I think that the only thing you can do is encourage them to speak their truth. To feel comfortable sharing their experience without the need to apologize or explain who they are or why their experience is valid. But here's the thing that I think most frees the writer of color...a real understanding of the process of storytelling. Teach them how to tell a story and let all critic be grounded in the fundamentals or writing. It seems that you are already an aware and thinking person...that's already a step forward. And get them to the theatre to see new work by black writers and teach them how to be critics of the work. Through this they will learn the value of their own voice.

David, I suggest that you continue encouraging them to tell their own stories and to work hard at the craft of playwriting.

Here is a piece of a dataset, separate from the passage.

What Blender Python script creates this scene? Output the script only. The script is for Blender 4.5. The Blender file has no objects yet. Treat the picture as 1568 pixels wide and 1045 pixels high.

It also will be helpful to find newer plays that depart from the traditional so called "well-made play," and to look at other forms, especially that which is being called hip-hop theater.

Great words, thank you. I also wonder, how do the stories these playwrights tell reach future young theatre artists and theatre-goers who are black? How do we ensure that young people who are black see theatre has having a space and place for them?

Blk youth participate in the art of theatre each day---we may not see it as what america deems as theatre but it is....i.e. church, concerts, conversations around the dinner table, mocking a parent...out youth participate in the art of theatre daily! When we teach---we make the connections----it is already living within!!

Thanks, Carla, for an insightful, heartfelt article. We have to keep writing and keep believing in our own voices. Someone will listen.

"You must have the audacity to tell the story of blackness the way you truly experience blackness because this is the heart of the black story. And let me free you from this notion—there is no singular black experience." This cannot be stated bold enough and loud enough and repeated again and again. My gratitude to you for expressing this at this time in theater history. Thank you.